On Tuesday, 4 February 2014 at 22:17:40 UTC, Steven Schveighoffer wrote:
This is an important point. However, the default is to be safe, and good enough for most.

Yes, absolutely. I am all for progressive refinement, starting out with something conceptual and very close to pseudocode, with all the convenience of high level programming. Then replace the parts that does not perform.

In Objective-C you don't really care that much about performance though, Cocoa provides very versatile libraries doing a lot of the work for you, but you have to go one step down to get speed without libraries.
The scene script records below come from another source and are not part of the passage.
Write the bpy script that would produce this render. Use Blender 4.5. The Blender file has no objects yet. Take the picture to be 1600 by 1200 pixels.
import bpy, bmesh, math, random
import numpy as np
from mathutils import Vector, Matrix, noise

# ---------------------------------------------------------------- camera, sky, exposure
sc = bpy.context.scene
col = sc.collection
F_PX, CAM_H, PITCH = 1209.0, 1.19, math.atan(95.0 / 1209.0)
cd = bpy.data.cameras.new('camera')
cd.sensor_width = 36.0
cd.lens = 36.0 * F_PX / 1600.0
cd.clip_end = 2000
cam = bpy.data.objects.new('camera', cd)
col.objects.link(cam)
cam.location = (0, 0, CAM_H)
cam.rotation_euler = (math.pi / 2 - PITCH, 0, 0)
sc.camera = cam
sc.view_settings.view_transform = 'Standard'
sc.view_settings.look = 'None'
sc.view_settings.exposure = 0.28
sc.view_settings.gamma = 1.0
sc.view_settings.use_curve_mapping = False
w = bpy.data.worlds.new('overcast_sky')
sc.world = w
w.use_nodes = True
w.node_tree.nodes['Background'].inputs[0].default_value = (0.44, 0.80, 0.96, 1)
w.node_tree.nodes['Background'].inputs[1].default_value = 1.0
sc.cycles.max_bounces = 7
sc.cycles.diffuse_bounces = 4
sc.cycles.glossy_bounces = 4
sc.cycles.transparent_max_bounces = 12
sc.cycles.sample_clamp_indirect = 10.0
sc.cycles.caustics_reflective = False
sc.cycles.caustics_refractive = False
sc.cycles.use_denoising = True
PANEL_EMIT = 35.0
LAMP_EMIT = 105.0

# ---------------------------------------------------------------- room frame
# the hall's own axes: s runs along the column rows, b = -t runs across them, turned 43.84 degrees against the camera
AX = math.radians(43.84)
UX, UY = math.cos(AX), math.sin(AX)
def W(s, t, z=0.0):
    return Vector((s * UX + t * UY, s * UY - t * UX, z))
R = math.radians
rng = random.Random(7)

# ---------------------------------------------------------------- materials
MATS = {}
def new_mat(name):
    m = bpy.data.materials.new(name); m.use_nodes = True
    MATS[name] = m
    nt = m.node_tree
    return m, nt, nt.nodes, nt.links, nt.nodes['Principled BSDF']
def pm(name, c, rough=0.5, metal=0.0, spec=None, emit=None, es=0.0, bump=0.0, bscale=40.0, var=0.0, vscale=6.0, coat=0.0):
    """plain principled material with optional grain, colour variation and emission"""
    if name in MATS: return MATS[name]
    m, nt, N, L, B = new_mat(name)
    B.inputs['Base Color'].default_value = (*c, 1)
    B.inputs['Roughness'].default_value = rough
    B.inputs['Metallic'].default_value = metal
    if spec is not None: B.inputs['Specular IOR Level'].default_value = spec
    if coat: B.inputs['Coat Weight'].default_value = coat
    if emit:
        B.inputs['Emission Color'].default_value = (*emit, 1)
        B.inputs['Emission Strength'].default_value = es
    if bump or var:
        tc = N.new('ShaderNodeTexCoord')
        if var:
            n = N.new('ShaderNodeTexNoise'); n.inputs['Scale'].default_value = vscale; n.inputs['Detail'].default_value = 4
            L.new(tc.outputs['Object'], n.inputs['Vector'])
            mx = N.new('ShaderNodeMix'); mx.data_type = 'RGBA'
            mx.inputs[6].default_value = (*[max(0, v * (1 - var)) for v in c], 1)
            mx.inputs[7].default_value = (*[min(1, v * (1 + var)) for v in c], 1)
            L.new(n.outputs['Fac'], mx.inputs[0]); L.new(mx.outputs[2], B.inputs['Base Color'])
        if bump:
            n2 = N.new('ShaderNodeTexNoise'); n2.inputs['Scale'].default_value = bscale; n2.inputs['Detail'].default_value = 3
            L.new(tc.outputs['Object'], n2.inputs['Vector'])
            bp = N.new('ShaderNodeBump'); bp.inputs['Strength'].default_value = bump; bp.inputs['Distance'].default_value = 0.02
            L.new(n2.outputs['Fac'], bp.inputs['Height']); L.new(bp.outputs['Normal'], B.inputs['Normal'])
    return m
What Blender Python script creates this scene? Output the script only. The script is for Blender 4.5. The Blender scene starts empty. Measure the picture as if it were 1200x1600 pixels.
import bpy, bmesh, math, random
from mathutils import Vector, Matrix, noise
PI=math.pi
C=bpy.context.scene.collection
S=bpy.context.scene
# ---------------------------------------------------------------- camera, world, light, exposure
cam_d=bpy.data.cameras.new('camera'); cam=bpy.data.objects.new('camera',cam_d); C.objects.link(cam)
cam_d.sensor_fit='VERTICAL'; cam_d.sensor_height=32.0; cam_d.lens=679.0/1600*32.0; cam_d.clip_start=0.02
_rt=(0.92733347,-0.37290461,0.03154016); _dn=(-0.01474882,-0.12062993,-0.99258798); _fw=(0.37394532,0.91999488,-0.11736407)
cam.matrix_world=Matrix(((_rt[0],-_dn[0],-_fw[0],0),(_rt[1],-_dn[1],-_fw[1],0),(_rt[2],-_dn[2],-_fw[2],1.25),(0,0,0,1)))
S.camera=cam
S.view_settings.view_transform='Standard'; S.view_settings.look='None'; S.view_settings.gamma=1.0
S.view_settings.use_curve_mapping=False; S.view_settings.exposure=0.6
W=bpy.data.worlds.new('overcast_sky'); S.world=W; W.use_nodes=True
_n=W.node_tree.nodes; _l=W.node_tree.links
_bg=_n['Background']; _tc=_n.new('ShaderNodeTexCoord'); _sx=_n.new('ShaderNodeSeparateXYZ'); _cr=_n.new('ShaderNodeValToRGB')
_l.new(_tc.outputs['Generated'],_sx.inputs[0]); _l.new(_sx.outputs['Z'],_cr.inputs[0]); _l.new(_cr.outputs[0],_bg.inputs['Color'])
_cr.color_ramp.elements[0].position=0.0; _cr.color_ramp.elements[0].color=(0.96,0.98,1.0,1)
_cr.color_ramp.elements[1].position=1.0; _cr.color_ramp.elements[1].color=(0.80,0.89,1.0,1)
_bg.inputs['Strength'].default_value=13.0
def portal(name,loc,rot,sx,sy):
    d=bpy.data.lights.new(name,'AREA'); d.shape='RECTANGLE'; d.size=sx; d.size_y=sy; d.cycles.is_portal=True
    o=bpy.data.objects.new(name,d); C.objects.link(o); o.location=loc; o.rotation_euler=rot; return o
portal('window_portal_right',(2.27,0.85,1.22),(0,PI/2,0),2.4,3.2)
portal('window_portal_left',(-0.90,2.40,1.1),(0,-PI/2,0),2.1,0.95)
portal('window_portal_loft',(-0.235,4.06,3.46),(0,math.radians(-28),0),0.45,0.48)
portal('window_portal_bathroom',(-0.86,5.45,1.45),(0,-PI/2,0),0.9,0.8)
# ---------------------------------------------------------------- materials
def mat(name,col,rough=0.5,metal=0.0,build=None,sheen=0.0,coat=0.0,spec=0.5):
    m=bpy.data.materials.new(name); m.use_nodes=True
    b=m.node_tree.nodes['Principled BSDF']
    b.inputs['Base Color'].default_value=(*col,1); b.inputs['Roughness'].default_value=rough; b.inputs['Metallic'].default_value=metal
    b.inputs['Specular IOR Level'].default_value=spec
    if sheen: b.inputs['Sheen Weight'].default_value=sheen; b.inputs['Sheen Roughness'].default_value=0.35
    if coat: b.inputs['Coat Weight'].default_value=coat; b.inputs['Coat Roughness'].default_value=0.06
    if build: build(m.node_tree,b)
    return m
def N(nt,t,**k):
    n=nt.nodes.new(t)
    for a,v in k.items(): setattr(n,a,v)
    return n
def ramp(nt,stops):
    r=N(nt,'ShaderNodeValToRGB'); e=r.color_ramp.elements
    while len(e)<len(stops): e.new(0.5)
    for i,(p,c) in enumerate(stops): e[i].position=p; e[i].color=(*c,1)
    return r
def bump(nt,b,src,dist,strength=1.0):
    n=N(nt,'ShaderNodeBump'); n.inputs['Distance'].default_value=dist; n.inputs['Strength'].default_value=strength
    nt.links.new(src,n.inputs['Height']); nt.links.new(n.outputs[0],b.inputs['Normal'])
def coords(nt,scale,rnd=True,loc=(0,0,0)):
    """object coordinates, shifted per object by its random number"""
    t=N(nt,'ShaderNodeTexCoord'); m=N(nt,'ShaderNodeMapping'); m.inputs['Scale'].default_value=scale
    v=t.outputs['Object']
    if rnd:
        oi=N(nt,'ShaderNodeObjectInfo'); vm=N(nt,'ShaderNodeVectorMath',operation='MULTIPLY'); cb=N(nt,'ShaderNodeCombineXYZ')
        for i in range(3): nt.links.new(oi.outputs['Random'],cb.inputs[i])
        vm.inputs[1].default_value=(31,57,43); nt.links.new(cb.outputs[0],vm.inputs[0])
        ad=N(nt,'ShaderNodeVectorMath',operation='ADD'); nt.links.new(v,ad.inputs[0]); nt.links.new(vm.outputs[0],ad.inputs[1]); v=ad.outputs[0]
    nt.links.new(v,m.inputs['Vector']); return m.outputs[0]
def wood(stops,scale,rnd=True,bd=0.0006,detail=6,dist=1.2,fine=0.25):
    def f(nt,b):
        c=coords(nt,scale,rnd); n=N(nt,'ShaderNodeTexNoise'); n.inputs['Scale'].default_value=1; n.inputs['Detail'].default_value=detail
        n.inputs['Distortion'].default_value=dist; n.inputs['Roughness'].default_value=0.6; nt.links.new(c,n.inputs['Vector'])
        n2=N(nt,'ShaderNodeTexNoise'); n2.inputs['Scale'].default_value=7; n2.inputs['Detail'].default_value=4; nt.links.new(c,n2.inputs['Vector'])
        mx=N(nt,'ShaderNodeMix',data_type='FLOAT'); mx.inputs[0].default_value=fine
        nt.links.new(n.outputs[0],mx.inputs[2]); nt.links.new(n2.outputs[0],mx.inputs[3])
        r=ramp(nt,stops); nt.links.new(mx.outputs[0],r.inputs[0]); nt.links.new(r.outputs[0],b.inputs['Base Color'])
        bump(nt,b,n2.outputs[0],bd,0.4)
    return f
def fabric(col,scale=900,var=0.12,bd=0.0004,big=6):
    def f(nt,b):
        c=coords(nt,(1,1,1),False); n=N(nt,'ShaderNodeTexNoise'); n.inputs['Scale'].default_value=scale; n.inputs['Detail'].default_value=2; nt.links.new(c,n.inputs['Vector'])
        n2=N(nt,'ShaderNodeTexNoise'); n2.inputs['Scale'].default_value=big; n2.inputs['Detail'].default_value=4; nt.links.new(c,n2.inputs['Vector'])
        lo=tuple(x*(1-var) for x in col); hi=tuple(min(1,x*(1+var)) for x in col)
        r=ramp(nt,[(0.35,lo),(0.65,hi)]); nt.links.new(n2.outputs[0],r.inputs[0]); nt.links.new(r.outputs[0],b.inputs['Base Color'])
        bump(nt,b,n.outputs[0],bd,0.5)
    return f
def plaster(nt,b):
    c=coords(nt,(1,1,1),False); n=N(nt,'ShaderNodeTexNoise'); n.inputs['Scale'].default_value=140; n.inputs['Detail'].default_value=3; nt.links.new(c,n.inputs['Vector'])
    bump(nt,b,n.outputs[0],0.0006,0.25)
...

Inefficiencies are less noticeable in a heavy library/premade-components environment like Cococa than in a more barebones hit-the-iron-C-like approach.

One could also say you could mark a memory region as no-scan if you know that the data it points at will never be collected for its entire existence in a GC environment.

Yes, I agree. You could have the same type in different pools and mark one of the pools as no-scan. You could have pool-local GC/segmented GC or even type-limited GC with whole program analysis (only collecting a specific class/subclasses).

I think some mix of GC and ref counting for D would be extremely useful.

Yes, I don't want to throw out GC, but I think it would be more valuable and more realistic to have C++ reference semantics than advanced compiler inferred ARC, though I don't mind ARC, I think it probably is harder to get right for a more pure C systems level language than for Objective-C with Cocoa.

So, I think ARC is right for Cocoa, but not so sure about how well it works in other environments.